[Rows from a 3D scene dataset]
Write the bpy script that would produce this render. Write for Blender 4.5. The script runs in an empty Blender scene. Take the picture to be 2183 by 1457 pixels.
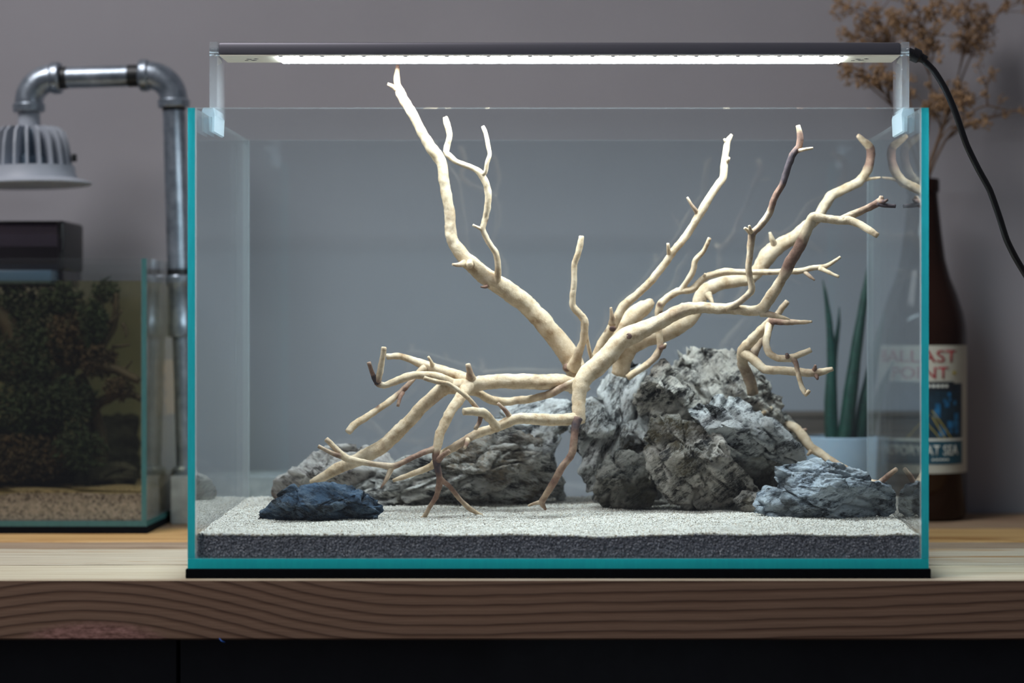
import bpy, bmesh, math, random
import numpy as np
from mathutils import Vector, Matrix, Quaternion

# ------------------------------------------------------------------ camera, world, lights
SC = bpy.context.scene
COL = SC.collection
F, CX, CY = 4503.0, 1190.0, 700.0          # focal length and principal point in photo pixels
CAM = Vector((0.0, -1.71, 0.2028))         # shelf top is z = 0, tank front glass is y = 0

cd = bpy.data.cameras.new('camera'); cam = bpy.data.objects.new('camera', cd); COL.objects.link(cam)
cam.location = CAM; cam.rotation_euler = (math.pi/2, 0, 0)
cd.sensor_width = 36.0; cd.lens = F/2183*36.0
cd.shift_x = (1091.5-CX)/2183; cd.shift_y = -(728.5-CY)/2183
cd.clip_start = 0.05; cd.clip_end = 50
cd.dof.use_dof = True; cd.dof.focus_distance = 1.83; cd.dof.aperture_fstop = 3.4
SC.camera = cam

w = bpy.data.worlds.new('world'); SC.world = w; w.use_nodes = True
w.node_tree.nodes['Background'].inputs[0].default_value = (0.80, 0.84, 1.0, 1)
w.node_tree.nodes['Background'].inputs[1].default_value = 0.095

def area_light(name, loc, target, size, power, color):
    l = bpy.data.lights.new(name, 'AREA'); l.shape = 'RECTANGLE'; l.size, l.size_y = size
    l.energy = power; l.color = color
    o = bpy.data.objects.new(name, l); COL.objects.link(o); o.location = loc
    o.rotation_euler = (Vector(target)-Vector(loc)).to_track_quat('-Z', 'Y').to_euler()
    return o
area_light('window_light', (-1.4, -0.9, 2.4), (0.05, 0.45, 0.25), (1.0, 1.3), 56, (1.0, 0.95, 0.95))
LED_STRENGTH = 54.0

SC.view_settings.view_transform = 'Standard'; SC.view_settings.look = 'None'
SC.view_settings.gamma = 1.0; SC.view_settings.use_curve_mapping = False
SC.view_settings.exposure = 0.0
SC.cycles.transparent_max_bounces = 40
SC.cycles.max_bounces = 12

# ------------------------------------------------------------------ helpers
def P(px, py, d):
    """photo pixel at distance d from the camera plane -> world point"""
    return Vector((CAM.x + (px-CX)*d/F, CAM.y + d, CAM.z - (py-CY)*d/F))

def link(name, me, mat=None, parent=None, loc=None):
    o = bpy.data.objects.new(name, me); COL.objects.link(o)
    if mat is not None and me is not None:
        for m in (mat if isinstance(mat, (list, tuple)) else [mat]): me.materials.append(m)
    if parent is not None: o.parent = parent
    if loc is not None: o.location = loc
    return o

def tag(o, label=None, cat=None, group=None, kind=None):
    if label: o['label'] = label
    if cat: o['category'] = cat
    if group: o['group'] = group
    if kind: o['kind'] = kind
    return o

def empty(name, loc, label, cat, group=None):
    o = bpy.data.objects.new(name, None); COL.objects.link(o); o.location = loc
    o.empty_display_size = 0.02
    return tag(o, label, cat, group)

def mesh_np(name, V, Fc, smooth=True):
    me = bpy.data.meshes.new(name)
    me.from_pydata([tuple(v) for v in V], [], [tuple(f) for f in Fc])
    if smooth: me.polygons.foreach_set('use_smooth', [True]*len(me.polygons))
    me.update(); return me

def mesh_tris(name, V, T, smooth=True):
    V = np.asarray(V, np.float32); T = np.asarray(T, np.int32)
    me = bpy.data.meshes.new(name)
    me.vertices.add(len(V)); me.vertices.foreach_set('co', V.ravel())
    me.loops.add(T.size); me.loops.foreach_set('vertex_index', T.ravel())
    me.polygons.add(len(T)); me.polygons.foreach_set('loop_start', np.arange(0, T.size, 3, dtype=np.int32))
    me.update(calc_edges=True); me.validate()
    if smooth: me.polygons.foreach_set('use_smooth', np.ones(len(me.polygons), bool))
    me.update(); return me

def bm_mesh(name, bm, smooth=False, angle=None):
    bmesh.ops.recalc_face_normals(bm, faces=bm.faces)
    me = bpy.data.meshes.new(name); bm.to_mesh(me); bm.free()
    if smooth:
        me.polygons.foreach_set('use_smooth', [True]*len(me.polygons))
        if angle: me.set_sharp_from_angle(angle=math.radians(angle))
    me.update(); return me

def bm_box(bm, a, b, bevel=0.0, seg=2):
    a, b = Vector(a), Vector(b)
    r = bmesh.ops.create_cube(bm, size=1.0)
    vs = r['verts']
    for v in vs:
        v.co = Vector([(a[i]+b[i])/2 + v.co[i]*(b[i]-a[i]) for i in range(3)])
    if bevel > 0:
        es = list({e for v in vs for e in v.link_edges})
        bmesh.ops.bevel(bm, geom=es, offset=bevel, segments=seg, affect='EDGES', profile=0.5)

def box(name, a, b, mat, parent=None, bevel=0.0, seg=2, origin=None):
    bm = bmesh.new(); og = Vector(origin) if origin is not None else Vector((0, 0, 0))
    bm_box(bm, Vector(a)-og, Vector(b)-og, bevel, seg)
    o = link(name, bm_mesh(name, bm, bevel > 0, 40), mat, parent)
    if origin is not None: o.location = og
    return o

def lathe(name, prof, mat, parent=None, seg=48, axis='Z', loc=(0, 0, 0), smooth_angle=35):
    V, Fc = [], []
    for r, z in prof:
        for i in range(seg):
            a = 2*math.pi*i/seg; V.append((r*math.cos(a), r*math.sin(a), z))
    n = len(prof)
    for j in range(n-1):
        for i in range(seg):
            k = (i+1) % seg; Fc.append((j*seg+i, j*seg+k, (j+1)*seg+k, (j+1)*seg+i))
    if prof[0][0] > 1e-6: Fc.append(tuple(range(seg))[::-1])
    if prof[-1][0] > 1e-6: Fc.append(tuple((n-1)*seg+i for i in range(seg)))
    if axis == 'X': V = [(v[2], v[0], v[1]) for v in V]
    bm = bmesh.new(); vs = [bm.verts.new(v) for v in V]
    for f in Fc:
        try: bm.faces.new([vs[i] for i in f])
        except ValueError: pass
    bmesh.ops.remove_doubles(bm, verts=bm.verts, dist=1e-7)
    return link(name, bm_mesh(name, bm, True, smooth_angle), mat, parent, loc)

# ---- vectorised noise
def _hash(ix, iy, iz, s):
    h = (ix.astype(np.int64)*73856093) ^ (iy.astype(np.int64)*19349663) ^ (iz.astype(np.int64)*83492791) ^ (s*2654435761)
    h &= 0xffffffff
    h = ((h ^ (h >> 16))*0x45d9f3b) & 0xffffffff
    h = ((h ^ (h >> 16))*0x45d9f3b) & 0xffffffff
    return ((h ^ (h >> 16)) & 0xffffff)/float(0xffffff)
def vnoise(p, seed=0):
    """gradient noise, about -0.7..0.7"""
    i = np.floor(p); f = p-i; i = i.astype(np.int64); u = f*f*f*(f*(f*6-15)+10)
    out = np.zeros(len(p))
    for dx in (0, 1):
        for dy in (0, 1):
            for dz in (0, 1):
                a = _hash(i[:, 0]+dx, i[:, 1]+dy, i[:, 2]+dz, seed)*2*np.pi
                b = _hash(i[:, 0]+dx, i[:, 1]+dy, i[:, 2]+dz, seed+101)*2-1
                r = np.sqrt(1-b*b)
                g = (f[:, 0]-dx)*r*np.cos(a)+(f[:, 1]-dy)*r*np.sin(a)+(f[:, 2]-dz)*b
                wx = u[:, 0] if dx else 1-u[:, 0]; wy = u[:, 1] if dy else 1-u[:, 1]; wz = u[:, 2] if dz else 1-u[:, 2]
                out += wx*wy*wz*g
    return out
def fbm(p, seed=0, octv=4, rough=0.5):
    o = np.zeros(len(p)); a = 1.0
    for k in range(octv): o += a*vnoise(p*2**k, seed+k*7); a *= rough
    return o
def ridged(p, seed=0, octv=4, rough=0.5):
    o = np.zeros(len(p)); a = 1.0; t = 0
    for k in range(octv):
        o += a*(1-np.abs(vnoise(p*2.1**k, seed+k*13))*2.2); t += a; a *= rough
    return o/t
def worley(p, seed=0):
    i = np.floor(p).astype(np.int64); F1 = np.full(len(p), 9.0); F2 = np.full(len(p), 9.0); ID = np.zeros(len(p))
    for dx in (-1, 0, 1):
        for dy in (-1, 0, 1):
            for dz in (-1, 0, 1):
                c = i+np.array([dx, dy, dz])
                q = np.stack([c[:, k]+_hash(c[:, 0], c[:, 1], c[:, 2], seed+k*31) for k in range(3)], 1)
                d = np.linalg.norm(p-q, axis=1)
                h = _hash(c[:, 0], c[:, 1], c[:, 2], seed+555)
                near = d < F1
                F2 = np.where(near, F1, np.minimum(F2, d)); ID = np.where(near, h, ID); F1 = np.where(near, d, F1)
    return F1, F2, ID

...

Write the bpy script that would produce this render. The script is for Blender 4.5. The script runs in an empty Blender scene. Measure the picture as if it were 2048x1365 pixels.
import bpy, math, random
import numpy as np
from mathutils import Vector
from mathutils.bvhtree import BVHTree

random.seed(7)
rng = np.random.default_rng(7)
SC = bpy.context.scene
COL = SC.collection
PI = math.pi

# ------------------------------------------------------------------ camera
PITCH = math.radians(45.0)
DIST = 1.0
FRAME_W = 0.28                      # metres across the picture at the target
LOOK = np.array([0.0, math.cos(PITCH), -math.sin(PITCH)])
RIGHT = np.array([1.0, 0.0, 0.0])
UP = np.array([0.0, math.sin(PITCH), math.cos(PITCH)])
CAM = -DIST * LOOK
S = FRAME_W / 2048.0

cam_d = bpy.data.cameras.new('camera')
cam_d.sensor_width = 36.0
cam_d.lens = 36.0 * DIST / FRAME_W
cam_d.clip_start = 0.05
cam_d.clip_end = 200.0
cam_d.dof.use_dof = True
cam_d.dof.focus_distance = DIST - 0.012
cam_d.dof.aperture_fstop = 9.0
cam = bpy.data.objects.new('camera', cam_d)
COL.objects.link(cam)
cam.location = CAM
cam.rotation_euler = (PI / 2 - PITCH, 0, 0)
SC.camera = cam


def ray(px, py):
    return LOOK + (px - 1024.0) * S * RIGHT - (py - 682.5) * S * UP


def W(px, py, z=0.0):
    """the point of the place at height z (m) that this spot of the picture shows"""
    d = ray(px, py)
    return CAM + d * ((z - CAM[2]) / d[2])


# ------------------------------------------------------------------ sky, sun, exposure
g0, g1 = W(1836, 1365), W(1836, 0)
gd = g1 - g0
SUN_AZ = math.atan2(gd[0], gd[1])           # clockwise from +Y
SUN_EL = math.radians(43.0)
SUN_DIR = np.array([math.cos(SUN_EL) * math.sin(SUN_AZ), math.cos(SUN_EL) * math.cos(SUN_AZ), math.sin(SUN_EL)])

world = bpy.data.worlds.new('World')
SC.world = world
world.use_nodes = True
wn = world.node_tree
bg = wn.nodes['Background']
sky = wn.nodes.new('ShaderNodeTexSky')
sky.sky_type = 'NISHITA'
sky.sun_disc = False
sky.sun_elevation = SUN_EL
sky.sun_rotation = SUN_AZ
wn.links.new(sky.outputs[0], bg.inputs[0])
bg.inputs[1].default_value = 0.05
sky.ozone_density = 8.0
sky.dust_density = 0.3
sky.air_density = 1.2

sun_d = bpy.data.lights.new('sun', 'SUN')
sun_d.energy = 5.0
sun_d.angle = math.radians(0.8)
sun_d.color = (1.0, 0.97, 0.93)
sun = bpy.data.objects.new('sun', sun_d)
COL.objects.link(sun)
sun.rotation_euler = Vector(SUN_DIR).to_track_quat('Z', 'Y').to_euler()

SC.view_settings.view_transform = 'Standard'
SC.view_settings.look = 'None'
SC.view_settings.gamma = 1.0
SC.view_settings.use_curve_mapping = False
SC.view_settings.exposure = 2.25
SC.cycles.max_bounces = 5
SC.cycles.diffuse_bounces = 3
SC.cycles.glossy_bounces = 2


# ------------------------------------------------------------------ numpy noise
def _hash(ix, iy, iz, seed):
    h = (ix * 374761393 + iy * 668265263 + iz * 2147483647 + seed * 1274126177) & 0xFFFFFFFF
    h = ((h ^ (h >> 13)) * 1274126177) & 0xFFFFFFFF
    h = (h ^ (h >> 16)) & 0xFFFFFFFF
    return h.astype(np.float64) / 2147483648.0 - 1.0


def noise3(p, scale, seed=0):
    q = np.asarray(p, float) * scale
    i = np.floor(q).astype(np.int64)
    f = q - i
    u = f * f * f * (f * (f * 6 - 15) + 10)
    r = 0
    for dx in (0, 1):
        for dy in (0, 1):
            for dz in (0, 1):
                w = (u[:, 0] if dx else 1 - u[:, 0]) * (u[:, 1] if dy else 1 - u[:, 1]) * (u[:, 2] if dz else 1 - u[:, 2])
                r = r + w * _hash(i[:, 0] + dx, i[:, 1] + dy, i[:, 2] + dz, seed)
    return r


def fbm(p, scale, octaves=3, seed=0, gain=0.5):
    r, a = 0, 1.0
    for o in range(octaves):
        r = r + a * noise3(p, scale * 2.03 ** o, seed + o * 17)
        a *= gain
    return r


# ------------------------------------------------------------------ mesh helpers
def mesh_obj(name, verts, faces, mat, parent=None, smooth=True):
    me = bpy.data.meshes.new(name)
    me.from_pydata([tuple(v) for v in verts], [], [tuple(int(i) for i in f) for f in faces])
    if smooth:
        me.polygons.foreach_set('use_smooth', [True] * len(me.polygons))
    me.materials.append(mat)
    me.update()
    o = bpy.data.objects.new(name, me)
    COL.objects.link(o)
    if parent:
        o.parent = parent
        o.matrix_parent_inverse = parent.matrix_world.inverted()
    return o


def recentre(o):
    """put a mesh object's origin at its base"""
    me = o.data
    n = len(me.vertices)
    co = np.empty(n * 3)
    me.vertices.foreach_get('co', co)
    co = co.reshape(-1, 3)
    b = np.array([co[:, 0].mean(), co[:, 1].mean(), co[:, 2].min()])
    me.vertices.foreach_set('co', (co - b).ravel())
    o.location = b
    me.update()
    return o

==

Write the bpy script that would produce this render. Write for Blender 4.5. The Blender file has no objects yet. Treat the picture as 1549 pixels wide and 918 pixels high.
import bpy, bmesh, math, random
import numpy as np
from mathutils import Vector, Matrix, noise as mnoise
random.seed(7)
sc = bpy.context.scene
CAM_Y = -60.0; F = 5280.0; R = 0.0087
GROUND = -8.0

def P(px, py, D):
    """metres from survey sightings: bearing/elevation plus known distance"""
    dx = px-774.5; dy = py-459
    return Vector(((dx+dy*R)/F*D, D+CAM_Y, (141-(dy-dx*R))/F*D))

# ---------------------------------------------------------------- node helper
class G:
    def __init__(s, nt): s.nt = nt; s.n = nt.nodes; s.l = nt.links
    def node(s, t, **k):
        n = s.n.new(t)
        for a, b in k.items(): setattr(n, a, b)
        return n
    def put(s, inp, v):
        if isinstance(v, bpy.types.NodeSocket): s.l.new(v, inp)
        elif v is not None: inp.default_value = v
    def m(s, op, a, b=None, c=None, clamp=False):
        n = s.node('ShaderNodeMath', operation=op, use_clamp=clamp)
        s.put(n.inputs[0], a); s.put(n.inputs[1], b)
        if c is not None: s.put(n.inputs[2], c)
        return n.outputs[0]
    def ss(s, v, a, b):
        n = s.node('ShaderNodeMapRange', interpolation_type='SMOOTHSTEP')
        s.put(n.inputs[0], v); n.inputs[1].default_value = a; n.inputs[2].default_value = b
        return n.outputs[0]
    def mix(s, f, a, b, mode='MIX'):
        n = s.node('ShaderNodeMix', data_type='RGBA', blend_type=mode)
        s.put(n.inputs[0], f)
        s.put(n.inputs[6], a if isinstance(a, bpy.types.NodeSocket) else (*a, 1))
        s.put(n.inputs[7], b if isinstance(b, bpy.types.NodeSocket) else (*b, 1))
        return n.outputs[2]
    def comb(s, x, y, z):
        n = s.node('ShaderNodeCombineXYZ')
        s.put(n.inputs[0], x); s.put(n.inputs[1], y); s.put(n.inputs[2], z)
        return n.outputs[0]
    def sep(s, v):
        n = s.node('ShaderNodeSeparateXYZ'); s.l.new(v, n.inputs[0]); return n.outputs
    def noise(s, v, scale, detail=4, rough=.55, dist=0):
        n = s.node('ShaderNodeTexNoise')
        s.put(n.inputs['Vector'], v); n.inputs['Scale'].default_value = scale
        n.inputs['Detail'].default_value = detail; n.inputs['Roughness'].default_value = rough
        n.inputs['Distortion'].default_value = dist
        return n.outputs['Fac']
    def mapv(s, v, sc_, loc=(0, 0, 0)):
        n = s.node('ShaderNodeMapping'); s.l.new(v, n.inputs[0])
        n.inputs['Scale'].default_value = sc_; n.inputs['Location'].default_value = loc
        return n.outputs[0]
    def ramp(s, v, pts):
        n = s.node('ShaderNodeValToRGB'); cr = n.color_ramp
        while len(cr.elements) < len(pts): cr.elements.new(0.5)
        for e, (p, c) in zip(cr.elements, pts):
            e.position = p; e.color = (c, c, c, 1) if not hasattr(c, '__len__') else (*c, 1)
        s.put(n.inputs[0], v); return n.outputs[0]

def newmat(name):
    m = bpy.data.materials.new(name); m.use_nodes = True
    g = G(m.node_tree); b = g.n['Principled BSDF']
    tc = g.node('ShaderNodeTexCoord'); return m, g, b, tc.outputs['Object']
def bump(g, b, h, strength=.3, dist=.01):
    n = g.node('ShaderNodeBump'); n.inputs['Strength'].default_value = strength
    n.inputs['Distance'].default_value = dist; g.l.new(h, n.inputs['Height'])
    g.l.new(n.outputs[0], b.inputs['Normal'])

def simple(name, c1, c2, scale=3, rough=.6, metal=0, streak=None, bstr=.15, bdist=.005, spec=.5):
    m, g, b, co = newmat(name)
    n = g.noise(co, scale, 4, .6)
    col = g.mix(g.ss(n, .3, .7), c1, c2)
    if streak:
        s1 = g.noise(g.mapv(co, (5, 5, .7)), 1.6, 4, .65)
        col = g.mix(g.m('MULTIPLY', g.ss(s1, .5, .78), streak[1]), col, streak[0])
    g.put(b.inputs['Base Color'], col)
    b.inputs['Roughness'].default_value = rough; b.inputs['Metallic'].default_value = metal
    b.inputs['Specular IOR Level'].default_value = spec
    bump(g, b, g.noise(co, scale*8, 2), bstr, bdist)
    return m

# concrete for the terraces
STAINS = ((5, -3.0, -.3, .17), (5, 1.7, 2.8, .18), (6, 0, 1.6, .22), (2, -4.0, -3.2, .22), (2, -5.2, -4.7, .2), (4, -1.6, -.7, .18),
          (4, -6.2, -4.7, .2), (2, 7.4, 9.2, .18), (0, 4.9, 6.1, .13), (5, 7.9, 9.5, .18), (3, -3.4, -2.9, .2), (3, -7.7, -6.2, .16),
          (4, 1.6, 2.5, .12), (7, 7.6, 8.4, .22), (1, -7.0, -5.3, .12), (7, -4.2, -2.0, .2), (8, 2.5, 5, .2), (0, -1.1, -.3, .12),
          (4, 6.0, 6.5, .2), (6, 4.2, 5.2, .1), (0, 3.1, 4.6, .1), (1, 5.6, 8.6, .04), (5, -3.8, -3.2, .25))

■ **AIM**
Leaving out all pictures, set down exactly the lines of the material above, from the line with "by 1457 pixels." to the line with "from mathutils import Vector, Matrix, Quaternion" inclusive, and no others.

■ **SOLUTION**
Write the bpy script that would produce this render. Write for Blender 4.5. The script runs in an empty Blender scene. Take the picture to be 2183 by 1457 pixels.
import bpy, bmesh, math, random
import numpy as np
from mathutils import Vector, Matrix, Quaternion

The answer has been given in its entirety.